We have been inspired by beautiful book ‘ The Lost Words by Robert Macfarlane and Jackie Morris, which pairs illustrations of nature words that have been removed from the Oxford Junior Dictionary, with short spell-style acrostic poems about them.

But in Epsom & Ewell, we have lost some of our own words too. Bourne Hall Museum curator Jeremy Harte has looked back into history, and uncovered eight ‘lost words’ from the seventeenth century, used at the height of Epsom’s popularity as a spa town. They describe the creatures and activities of Epsom Common where the original well was sited.

Children can submit an illustration (portrait format), poem or both, for one or more words, entering through participating schools or individually. The winning entries will be published in a special book. Winners will receive a copy of the book featuring their work and be invited to a prize-giving event at the festival, on Saturday 7th July at Bourne Hall. Poems and illustrations of winners and selected entries will be exhibited at the festival.

The competition is being sponsored by Epsom Civic Society and The Arts Society Epsom

Take a look at the Lost Words of Epsom below, and view full competition details and tips on how to create a fantastic poem or illustration.

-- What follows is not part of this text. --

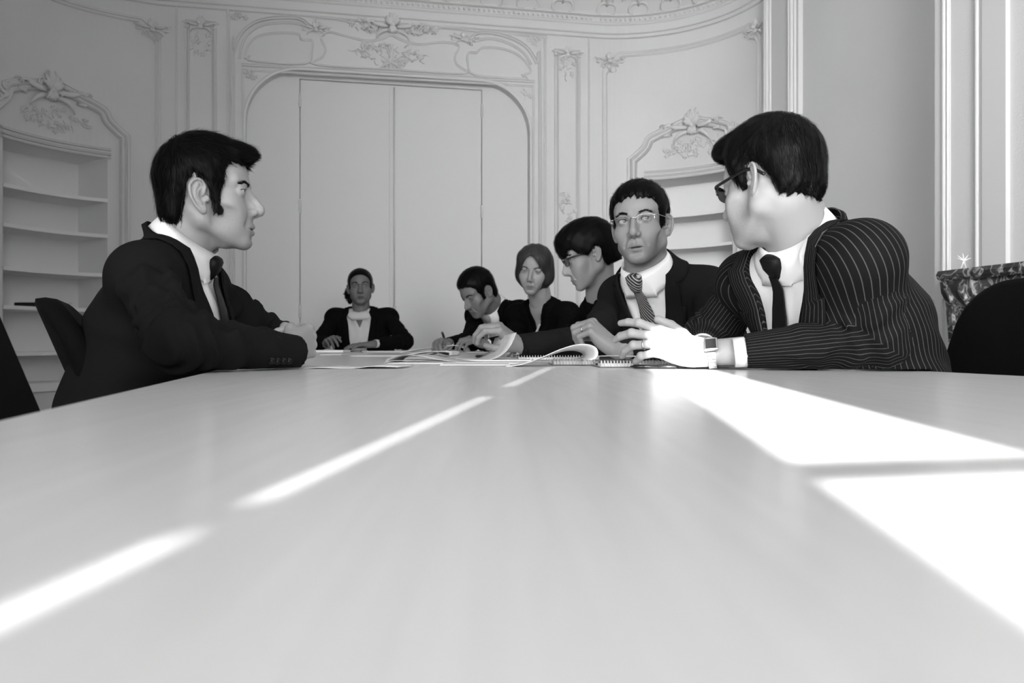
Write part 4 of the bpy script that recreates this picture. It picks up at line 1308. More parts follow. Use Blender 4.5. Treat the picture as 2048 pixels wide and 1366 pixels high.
mb = MB(); mb.box((2.840, ch_v(2020), .0), (2.862, ch_v(1972), 3.4), rbox); mb.build('chimney_strip', MOULD, WCH)
mb = MB(); mb.box((2.852, ch_v(1888), .0), (2.862, 3.43, 3.4), rbox); mb.build('chimney_strip', MOULD, WCH)

# ---- marble fireplace
def marble():
    m = bpy.data.materials.new('veined_dark_marble'); m.use_nodes = True; nt = m.node_tree; b = nt.nodes['Principled BSDF']
    tc = N(nt, 'ShaderNodeTexCoord'); n1 = N(nt, 'ShaderNodeTexNoise'); n1.inputs['Scale'].default_value = 9; n1.inputs['Detail'].default_value = 7; n1.inputs['Distortion'].default_value = 1.6
    cr = N(nt, 'ShaderNodeValToRGB'); nt.links.new(tc.outputs['Object'], n1.inputs['Vector']); nt.links.new(n1.outputs[0], cr.inputs[0])
    e = cr.color_ramp.elements; e[0].position = .0; e[0].color = (.03, .03, .03, 1); e[1].position = 1; e[1].color = (.08, .08, .08, 1)
    for p_, g in ((.44, .04), (.50, .10), (.53, .55), (.56, .09), (.64, .05), (.68, .3), (.72, .06)):
        x = e.new(p_); x.color = (g, g, g, 1)
    nt.links.new(cr.outputs[0], b.inputs['Base Color']); b.inputs['Roughness'].default_value = .18; return m
MARB = marble()
fp = empty('fireplace', R(2.80, 2.5, 0), 'dark veined marble fireplace mantel at the right edge, behind the black chair', 'fireplace')
mb = MB()
ov = [(2.862, 3.27), (2.73, 3.27), (2.695, 3.235), (2.695, 1.75), (2.73, 1.715), (2.862, 1.715)]
def slab_of(mb, ov, z0, z1, ins0, ins1):
    c = np.mean(ov, 0)
    n = len(ov); V = [R(u+(ins0 if u < 2.86 else 0), v+(-ins0 if v > c[1] else ins0), z0) for u, v in ov]+[R(u+(ins1 if u < 2.86 else 0), v+(-ins1 if v > c[1] else ins1), z1) for u, v in ov]
    mb.add(V, [tuple(range(n))[::-1], tuple(range(n, 2*n))]+[(i, (i+1) % n, n+(i+1) % n, n+i) for i in range(n)])
slab_of(mb, ov, 1.070, 1.082, .018, .004); slab_of(mb, ov, 1.082, 1.100, .004, 0); slab_of(mb, ov, 1.100, 1.118, 0, .006)
mb.build('mantel_shelf', MARB, fp)
for v0, v1 in ((3.05, 3.235), (1.75, 1.935)):
    prof_ = [(2.716, 1.07), (2.722, 1.02), (2.745, .98), (2.752, .90), (2.760, .82), (2.765, .72), (2.750, .69), (2.735, .66), (2.740, .63), (2.765, .60), (2.770, .30), (2.740, .05), (2.740, 0), (2.862, 0), (2.862, 1.07)]
    mb = MB(); n = len(prof_)
    mb.add([R(u, v0, z) for u, z in prof_]+[R(u, v1, z) for u, z in prof_], [tuple(range(n)), tuple(range(n, 2*n))[::-1]]+[(i, n+i, n+(i+1) % n, (i+1) % n) for i in range(n)])
    mb.build('jamb', MARB, fp)
    for vv in (v0+.05, v1-.05):
        V, Q = tube([R(2.71, vv, 1.04), R(2.742, vv, .97), R(2.750, vv, .85), R(2.762, vv, .72)], [.014, .011, .009, .007], 8); mk('fluting', V, Q, MARB, fp)
mb = MB(); mb.box((2.755, 1.935, .88), (2.862, 3.05, 1.07), rbox)
for j, vv in enumerate(np.linspace(2.0, 3.0, 6)): pass
mb.build('frieze', MARB, fp)
V, Q = tube(spline([R(2.752, v, .93+.03*math.sin(v*7)) for v in np.linspace(1.95, 3.04, 12)], 3), .010, 6); mk('frieze_moulding', V, Q, MARB, fp)
mb = MB(); mb.box((2.835, 1.935, 0), (2.86, 3.05, .88), rbox); mb.build('firebox', FRAME_B, fp)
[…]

Entries can be emailed or dropped-off at Bourne Hall Museum or Epsom Library.

THE CLOSING DATE FOR ENTRIES IS 4TH JUNE 2018.


8 Lost Words



Beeskep


1.Beeskep, a hive or home for bees made from straw rope twisted and coiled into a dome.


Flittermouse


2.Flittermouse, the Surrey dialect word for a bat.



Furzechat/Fuzzchat


3.Furzechat/Fuzzchat, a small heathland bird; also the local nickname for someone living on Epsom Common (Stamford Green).


Haycock


4.Haycock, a small pile of hay raised after mowing to dry out before stacking.



Hedgepig


5.Hedgepig, the Surrey dialect word for a hedgehog.


Kissing-gate


6.Kissing-gate, a swing-gate moving between the two arms of a curved fence.



Riphook


7.Riphook, a tool with curved blade for cutting grass and sedge, similar to a sickle.


Plashing


8.Plashing, the weaving of slashed tree branches between upright branches to create a hedge.